Comparing the originally filed SB 1 with the Committee Substitute shows that the original version was broader in scope and contained several substantive provisions that were either narrowed or removed in the later draft.
In the filed version, SB 1 included all of the major disaster preparedness measures that survived into the Committee Substitute, such as temporary authority for justices of the peace to waive inquests/autopsies in clear-cut natural disaster deaths, required mass fatality training for certain JPs, expanded access to criminal history information, succession rules for emergency management directors, mandatory unified command procedures and drills, post-disaster after-action reports, and the creation of a multi-tier emergency manager licensing framework with associated criminal history checks and continuing education requirements. However, the filed bill also went further by creating a statewide volunteer management system (Subchapter N, Ch. 418, Gov’t Code) with required use by all agencies deploying disaster volunteers, authority for TDEM to run criminal history checks on volunteers, and rules for credentialing and deployment. This volunteer system language does not appear in the substitute.
The filed bill contained several additional disaster-related policy areas that were later omitted or relocated. It granted the Department of Public Safety and TDEM explicit authority to “neutralize” unauthorized unmanned aircraft in disaster areas; amended and expanded the Small- and Micro-Business Disaster Recovery Loan Program to include new definitions, eligibility rules, and permissible uses of loan funds; created a Mass Fatality Operations Rapid Response Team in DSHS with coordination duties and a centralized fatality data management system; imposed campground safety requirements in floodplains; required broader representation on regional flood planning groups; subjected the Upper Guadalupe River Authority to a limited Sunset review; and established a statewide meteorological data monitoring work group to plan a real-time flood and weather sensor network. These sections are not part of CSSB 1, indicating a significant narrowing of the bill’s reach.
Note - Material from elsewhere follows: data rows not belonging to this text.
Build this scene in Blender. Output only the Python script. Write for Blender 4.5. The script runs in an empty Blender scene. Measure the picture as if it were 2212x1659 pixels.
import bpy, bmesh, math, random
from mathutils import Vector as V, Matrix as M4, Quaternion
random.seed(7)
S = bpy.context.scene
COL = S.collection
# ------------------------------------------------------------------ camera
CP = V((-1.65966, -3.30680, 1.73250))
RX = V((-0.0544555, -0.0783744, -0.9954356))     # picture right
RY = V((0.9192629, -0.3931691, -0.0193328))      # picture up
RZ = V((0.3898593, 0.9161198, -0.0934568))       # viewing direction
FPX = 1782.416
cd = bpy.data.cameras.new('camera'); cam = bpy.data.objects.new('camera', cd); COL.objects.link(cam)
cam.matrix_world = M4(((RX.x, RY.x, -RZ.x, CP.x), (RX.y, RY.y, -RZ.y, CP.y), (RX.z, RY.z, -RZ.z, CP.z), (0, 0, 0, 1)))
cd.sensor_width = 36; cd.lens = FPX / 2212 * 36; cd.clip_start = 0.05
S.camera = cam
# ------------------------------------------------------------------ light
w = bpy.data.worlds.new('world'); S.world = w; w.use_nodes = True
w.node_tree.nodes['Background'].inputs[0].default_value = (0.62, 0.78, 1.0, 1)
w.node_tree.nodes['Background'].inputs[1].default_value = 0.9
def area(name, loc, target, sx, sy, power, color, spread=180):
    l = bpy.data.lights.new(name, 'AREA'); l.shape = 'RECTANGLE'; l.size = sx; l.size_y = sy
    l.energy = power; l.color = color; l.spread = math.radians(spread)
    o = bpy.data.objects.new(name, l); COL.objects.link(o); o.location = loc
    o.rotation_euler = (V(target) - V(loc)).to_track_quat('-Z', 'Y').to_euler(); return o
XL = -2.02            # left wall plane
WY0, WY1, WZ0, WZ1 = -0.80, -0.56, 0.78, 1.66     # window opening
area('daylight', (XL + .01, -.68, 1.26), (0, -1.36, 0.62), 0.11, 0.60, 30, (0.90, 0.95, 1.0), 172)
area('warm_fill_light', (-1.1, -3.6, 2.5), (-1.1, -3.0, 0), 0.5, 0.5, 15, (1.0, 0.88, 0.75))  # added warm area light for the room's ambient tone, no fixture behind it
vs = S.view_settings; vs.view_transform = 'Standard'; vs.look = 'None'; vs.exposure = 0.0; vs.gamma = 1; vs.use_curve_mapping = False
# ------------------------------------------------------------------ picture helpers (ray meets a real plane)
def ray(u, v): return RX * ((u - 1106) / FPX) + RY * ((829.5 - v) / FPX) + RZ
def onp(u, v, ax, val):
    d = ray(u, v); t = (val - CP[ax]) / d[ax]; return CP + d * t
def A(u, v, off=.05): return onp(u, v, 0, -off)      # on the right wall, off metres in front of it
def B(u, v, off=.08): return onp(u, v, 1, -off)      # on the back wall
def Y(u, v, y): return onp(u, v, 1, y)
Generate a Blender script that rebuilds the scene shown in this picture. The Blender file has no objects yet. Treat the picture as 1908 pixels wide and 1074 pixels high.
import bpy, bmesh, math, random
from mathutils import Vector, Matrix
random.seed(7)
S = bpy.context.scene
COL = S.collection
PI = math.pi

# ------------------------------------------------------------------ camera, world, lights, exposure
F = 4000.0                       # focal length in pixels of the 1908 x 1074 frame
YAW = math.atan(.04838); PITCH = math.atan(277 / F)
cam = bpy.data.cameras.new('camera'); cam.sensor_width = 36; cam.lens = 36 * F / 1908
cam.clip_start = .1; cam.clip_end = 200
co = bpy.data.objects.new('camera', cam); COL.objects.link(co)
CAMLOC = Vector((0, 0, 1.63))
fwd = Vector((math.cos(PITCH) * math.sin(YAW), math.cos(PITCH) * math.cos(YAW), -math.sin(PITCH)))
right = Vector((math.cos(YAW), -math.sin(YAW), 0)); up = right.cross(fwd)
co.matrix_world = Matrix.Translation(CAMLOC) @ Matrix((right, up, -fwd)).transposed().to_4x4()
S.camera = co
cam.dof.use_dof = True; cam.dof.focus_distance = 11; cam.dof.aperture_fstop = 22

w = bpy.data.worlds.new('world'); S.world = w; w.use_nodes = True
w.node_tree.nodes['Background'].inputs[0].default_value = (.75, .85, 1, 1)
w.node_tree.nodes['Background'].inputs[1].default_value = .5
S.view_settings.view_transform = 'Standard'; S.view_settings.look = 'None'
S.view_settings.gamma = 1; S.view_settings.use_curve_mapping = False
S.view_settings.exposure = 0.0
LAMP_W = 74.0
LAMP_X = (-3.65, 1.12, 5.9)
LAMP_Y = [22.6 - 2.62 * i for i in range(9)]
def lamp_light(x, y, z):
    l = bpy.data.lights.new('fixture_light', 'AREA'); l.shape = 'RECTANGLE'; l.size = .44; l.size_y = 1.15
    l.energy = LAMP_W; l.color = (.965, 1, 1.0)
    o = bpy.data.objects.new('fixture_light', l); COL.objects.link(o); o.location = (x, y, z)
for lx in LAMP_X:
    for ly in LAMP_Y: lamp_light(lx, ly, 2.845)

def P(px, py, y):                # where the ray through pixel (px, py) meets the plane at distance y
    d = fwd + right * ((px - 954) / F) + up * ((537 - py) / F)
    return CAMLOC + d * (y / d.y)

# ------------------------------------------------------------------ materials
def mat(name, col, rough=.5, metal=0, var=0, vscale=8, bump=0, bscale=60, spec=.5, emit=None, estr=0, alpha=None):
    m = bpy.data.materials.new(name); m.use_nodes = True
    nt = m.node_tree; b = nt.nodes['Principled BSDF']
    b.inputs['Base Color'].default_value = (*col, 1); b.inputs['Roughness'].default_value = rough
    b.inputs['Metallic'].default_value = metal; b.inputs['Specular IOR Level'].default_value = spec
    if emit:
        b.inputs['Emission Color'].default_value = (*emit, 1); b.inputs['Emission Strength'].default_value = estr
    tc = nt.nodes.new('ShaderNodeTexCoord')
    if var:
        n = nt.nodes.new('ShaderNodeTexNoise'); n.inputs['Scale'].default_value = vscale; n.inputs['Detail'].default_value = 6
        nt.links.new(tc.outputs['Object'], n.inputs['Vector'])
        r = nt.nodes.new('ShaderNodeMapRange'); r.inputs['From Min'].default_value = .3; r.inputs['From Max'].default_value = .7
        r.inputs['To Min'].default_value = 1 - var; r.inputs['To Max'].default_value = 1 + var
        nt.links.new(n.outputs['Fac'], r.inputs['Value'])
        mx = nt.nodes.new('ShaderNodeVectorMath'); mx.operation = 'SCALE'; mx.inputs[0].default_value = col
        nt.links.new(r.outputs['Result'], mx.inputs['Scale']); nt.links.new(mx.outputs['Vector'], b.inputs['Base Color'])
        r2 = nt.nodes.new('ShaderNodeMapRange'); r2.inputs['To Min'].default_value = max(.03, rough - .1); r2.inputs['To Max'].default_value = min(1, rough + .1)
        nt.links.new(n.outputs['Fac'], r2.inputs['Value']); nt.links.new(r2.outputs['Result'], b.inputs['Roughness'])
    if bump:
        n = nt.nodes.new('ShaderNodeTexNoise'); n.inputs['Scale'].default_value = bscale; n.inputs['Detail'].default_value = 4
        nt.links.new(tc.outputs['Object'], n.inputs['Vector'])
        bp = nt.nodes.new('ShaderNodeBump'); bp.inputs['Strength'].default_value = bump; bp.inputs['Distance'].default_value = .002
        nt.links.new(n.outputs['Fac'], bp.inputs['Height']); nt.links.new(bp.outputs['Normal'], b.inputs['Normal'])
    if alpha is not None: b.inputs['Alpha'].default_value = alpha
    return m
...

In short, while the core disaster management training, planning, and licensing provisions from the filed bill remain in the substitute, the committee process stripped out a number of unrelated or more specialized initiatives, particularly those dealing with volunteer coordination, drone interdiction, small-business disaster loans, mass fatality operations infrastructure, campground flood safety, and long-term water and meteorological planning, resulting in a leaner bill focused on emergency management personnel requirements, local planning standards, and reporting.